*JOB*:
Retype, with no alterations, every line between the one containing "Model this scene" and the one containing "from mathutils.geometry import", counting both of those lines too. Pictures are to be left out.

* begin DATA RECORDS *

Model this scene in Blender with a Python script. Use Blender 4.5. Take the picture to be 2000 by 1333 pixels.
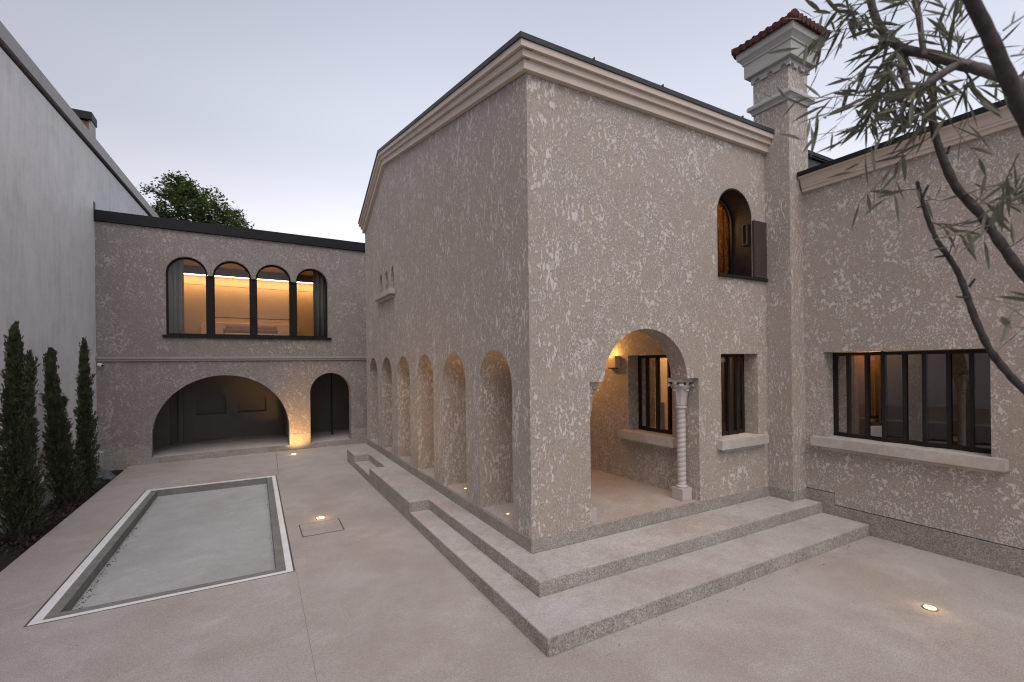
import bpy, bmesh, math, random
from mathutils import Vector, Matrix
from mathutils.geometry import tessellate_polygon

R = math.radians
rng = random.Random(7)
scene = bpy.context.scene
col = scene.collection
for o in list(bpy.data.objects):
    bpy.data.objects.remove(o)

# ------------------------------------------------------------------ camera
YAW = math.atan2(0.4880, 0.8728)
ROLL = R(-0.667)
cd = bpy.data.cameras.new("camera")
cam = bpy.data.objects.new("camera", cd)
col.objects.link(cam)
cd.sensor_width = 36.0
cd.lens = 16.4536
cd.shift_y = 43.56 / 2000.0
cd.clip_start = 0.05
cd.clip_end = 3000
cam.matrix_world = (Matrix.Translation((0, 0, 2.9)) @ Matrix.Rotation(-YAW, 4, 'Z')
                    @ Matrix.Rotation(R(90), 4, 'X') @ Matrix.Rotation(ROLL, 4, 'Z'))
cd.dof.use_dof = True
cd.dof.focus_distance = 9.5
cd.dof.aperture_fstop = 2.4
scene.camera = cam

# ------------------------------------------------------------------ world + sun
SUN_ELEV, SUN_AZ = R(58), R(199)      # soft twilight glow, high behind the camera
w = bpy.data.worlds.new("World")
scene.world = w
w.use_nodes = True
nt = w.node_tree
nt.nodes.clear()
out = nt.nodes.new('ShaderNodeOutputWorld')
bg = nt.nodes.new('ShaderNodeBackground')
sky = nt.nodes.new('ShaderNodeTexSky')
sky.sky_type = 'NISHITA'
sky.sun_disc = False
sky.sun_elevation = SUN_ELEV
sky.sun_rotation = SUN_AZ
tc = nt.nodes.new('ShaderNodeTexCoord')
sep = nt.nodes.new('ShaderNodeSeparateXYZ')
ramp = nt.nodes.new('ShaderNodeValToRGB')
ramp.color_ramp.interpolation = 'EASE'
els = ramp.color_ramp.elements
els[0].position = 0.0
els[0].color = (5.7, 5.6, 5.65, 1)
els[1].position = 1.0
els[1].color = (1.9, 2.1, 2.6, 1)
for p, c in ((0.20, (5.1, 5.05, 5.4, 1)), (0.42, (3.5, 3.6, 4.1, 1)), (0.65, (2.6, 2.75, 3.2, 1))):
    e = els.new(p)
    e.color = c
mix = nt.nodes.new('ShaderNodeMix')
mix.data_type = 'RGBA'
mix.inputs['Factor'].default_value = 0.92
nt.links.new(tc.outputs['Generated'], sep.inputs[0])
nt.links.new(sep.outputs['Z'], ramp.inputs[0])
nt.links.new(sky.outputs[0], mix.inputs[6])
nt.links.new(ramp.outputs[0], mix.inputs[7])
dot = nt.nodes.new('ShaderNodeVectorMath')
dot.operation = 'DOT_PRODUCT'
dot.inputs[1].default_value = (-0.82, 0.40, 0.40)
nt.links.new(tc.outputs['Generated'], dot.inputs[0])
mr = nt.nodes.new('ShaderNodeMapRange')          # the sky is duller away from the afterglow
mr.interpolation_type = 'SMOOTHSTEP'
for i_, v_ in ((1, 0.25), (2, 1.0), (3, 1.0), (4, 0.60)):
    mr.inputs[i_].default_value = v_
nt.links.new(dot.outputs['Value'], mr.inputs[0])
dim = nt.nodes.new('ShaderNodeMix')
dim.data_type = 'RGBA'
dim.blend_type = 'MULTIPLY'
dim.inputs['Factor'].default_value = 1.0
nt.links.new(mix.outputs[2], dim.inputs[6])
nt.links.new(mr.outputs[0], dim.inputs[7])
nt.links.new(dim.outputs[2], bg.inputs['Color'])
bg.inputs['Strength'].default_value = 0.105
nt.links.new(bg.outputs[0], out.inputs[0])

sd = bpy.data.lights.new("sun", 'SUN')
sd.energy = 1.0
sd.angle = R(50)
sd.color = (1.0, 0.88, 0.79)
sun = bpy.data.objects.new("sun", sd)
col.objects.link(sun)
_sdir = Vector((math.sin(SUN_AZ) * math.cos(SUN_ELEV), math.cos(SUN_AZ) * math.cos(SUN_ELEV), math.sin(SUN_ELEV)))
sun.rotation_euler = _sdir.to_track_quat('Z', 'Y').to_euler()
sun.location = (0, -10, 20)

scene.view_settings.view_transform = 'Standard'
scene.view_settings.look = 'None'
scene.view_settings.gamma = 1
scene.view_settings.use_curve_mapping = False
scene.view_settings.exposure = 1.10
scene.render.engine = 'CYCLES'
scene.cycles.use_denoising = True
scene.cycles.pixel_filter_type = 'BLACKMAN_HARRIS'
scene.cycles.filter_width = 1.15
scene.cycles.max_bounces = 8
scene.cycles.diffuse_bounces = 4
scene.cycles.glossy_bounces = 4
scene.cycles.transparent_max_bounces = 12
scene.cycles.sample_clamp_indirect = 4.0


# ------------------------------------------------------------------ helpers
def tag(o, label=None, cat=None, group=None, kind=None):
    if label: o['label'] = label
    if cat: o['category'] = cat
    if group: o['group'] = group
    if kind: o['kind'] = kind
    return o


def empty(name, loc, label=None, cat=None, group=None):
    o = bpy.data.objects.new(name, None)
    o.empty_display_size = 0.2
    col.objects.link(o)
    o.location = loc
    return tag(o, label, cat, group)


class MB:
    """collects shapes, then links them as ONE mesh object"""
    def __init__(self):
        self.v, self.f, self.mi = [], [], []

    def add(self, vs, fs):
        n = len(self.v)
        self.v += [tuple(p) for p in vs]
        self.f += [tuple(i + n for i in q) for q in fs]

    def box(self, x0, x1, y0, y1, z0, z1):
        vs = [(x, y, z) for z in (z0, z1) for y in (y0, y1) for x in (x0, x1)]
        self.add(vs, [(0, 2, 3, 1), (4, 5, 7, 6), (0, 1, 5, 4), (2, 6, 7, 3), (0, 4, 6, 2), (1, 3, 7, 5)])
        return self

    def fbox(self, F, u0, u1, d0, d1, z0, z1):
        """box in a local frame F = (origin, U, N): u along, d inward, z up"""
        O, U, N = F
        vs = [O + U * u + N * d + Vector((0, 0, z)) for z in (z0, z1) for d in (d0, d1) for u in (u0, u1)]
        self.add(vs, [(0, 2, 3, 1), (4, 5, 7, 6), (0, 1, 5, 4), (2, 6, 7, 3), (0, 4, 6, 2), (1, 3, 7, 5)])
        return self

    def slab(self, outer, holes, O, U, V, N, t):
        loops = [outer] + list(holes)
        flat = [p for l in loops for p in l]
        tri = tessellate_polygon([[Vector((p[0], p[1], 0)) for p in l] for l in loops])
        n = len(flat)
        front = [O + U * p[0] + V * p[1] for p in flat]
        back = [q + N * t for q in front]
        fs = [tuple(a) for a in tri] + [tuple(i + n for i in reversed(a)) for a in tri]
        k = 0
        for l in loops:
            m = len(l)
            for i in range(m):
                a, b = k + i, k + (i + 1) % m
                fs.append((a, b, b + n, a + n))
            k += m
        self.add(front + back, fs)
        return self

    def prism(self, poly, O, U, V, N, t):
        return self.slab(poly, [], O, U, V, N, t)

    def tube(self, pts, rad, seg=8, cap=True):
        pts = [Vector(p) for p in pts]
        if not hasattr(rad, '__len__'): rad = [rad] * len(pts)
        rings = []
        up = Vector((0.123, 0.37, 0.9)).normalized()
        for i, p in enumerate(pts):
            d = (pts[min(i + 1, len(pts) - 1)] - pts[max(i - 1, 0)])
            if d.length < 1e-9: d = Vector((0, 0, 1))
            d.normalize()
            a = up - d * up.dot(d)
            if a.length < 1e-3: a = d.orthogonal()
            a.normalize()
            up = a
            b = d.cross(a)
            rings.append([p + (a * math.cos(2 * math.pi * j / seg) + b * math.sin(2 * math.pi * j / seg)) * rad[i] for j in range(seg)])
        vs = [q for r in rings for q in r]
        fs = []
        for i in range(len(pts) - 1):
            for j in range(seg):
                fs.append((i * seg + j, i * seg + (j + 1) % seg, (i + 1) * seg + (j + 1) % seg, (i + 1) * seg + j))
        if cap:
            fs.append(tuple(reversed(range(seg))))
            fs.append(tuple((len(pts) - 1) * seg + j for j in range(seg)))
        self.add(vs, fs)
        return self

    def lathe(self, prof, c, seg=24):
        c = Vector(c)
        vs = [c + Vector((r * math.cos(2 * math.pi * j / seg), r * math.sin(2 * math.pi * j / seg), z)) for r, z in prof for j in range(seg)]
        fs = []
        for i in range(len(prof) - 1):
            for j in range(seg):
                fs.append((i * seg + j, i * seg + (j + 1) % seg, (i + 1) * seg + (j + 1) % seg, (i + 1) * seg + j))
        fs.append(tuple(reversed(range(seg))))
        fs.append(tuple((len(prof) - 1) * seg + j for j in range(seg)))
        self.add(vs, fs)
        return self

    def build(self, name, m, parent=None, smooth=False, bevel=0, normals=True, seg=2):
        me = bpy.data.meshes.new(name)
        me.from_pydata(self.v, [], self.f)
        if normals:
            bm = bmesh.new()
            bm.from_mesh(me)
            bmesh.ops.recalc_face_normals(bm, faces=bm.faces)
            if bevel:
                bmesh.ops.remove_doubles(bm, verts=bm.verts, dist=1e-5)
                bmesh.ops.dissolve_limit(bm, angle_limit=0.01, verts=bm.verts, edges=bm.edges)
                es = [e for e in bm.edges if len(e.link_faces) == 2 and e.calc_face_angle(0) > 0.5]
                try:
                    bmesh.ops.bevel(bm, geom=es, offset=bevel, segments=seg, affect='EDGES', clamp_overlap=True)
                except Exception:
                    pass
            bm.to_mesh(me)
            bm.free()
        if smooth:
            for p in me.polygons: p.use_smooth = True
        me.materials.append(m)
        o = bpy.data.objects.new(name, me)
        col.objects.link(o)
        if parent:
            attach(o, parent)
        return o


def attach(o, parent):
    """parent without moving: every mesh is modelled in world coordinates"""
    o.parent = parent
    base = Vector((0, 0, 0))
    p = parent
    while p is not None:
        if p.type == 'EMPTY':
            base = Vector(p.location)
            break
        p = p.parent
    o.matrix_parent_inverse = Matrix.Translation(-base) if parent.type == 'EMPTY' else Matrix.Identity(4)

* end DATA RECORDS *
* begin DATA RECORDS *

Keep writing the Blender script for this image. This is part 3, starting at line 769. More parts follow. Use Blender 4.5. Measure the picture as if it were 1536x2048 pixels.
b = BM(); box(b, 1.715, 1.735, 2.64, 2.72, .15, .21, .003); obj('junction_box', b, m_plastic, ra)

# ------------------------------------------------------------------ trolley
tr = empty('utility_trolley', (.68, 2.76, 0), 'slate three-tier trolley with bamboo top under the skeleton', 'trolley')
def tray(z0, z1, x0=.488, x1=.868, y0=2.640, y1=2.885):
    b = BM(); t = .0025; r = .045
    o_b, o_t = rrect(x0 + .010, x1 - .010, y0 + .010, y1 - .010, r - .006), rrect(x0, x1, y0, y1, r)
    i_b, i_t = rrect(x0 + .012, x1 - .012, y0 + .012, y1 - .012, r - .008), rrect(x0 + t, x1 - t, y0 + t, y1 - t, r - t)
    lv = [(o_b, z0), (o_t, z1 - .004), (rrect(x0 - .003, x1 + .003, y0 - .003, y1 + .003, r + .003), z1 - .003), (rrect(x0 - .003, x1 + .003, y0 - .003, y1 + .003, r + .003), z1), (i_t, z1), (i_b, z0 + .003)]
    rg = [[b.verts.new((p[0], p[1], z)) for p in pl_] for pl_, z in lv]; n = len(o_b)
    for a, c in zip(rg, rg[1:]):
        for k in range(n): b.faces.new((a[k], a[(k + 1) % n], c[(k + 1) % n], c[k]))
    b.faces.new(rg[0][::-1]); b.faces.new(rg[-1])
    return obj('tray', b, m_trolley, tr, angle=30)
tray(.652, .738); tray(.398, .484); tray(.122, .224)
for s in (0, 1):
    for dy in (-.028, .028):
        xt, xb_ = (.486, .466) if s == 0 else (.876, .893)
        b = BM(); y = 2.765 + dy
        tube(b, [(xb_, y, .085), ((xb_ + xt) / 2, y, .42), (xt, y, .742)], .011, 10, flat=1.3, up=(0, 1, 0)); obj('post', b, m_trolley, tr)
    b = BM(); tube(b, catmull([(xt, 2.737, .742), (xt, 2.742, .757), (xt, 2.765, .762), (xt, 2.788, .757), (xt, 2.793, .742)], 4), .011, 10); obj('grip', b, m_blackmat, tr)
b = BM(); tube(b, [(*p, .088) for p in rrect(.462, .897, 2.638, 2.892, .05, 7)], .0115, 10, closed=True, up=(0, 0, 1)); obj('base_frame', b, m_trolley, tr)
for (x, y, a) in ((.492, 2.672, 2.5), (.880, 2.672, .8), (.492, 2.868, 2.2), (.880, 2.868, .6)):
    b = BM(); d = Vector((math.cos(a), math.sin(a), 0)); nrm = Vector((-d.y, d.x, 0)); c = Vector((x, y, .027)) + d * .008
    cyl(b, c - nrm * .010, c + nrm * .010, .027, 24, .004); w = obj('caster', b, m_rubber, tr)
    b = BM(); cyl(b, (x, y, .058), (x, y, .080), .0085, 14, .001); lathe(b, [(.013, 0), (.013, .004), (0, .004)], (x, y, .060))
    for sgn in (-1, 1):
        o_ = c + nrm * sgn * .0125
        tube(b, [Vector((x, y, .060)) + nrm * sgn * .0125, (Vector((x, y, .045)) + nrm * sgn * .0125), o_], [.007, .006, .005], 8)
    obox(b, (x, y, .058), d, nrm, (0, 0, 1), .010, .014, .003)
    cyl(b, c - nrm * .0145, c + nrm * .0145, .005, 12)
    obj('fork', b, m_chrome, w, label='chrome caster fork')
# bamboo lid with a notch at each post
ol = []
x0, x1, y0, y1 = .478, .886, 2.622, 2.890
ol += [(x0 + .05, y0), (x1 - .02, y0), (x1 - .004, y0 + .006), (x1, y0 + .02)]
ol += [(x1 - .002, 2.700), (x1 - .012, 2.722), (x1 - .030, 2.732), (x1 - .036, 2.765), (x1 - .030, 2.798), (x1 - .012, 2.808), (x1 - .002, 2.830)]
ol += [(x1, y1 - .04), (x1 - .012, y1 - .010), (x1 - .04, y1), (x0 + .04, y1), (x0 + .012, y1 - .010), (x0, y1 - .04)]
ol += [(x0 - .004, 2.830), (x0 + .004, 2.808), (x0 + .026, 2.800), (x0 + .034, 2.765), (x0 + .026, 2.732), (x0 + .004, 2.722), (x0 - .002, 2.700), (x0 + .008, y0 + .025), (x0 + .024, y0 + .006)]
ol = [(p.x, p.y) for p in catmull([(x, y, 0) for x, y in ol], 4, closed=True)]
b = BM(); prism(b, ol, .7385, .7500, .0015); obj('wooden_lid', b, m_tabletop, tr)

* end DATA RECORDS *

*RESULT OF THE EXERCISE*:
Model this scene in Blender with a Python script. Use Blender 4.5. Take the picture to be 2000 by 1333 pixels.
import bpy, bmesh, math, random
from mathutils import Vector, Matrix
from mathutils.geometry import tessellate_polygon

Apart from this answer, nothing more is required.